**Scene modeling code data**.
====

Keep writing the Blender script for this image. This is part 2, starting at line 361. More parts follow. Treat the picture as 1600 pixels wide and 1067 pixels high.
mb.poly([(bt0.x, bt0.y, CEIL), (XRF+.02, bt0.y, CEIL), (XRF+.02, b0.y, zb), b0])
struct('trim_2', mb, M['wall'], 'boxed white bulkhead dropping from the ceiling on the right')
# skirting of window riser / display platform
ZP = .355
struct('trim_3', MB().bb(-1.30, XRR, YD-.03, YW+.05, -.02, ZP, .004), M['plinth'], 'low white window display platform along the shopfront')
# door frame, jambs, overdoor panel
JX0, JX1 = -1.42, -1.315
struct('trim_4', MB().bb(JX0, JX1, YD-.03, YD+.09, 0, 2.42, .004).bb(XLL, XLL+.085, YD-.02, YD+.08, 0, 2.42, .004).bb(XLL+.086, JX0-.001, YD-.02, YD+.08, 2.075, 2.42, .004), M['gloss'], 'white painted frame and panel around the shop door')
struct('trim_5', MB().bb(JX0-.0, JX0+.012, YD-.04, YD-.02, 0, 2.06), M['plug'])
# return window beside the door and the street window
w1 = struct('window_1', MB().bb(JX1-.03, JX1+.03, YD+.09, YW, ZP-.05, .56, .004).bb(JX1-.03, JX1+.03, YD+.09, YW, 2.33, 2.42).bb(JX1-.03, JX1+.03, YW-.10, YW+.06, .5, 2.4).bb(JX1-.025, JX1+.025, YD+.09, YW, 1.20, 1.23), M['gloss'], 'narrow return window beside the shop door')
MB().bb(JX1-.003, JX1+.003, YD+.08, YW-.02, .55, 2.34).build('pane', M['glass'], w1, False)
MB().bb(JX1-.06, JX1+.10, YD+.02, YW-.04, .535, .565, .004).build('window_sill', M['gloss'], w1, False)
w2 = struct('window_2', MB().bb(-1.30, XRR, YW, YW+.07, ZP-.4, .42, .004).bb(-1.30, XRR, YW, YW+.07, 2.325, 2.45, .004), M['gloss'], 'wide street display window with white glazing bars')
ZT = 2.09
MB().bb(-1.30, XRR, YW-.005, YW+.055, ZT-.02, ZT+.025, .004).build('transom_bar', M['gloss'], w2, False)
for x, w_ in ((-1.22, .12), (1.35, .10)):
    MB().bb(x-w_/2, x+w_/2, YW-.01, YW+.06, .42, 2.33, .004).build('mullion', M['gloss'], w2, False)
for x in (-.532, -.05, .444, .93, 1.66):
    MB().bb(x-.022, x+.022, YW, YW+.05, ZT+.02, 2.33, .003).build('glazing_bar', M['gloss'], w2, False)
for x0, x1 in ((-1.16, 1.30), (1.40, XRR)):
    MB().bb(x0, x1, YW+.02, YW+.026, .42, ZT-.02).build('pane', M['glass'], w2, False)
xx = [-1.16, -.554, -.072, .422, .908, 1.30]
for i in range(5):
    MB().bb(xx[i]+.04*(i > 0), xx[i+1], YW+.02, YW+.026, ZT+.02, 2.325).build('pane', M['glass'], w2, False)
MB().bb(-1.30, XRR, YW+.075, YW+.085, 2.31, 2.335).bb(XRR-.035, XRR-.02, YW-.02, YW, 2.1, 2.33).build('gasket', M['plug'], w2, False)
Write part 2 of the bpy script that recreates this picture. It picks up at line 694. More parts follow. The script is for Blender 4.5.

====

**PROBLEM TO SOLVE**. Type out the whole listing above again, exactly as it stands.

**SOLUTION**.
Keep writing the Blender script for this image. This is part 2, starting at line 361. More parts follow. Treat the picture as 1600 pixels wide and 1067 pixels high.
mb.poly([(bt0.x, bt0.y, CEIL), (XRF+.02, bt0.y, CEIL), (XRF+.02, b0.y, zb), b0])
struct('trim_2', mb, M['wall'], 'boxed white bulkhead dropping from the ceiling on the right')
# skirting of window riser / display platform
ZP = .355
struct('trim_3', MB().bb(-1.30, XRR, YD-.03, YW+.05, -.02, ZP, .004), M['plinth'], 'low white window display platform along the shopfront')
# door frame, jambs, overdoor panel
JX0, JX1 = -1.42, -1.315
struct('trim_4', MB().bb(JX0, JX1, YD-.03, YD+.09, 0, 2.42, .004).bb(XLL, XLL+.085, YD-.02, YD+.08, 0, 2.42, .004).bb(XLL+.086, JX0-.001, YD-.02, YD+.08, 2.075, 2.42, .004), M['gloss'], 'white painted frame and panel around the shop door')
struct('trim_5', MB().bb(JX0-.0, JX0+.012, YD-.04, YD-.02, 0, 2.06), M['plug'])
# return window beside the door and the street window
w1 = struct('window_1', MB().bb(JX1-.03, JX1+.03, YD+.09, YW, ZP-.05, .56, .004).bb(JX1-.03, JX1+.03, YD+.09, YW, 2.33, 2.42).bb(JX1-.03, JX1+.03, YW-.10, YW+.06, .5, 2.4).bb(JX1-.025, JX1+.025, YD+.09, YW, 1.20, 1.23), M['gloss'], 'narrow return window beside the shop door')
MB().bb(JX1-.003, JX1+.003, YD+.08, YW-.02, .55, 2.34).build('pane', M['glass'], w1, False)
MB().bb(JX1-.06, JX1+.10, YD+.02, YW-.04, .535, .565, .004).build('window_sill', M['gloss'], w1, False)
w2 = struct('window_2', MB().bb(-1.30, XRR, YW, YW+.07, ZP-.4, .42, .004).bb(-1.30, XRR, YW, YW+.07, 2.325, 2.45, .004), M['gloss'], 'wide street display window with white glazing bars')
ZT = 2.09
MB().bb(-1.30, XRR, YW-.005, YW+.055, ZT-.02, ZT+.025, .004).build('transom_bar', M['gloss'], w2, False)
for x, w_ in ((-1.22, .12), (1.35, .10)):
    MB().bb(x-w_/2, x+w_/2, YW-.01, YW+.06, .42, 2.33, .004).build('mullion', M['gloss'], w2, False)
for x in (-.532, -.05, .444, .93, 1.66):
    MB().bb(x-.022, x+.022, YW, YW+.05, ZT+.02, 2.33, .003).build('glazing_bar', M['gloss'], w2, False)
for x0, x1 in ((-1.16, 1.30), (1.40, XRR)):
    MB().bb(x0, x1, YW+.02, YW+.026, .42, ZT-.02).build('pane', M['glass'], w2, False)
xx = [-1.16, -.554, -.072, .422, .908, 1.30]
for i in range(5):
    MB().bb(xx[i]+.04*(i > 0), xx[i+1], YW+.02, YW+.026, ZT+.02, 2.325).build('pane', M['glass'], w2, False)
MB().bb(-1.30, XRR, YW+.075, YW+.085, 2.31, 2.335).bb(XRR-.035, XRR-.02, YW-.02, YW, 2.1, 2.33).build('gasket', M['plug'], w2, False)
Write part 2 of the bpy script that recreates this picture. It picks up at line 694. More parts follow. The script is for Blender 4.5.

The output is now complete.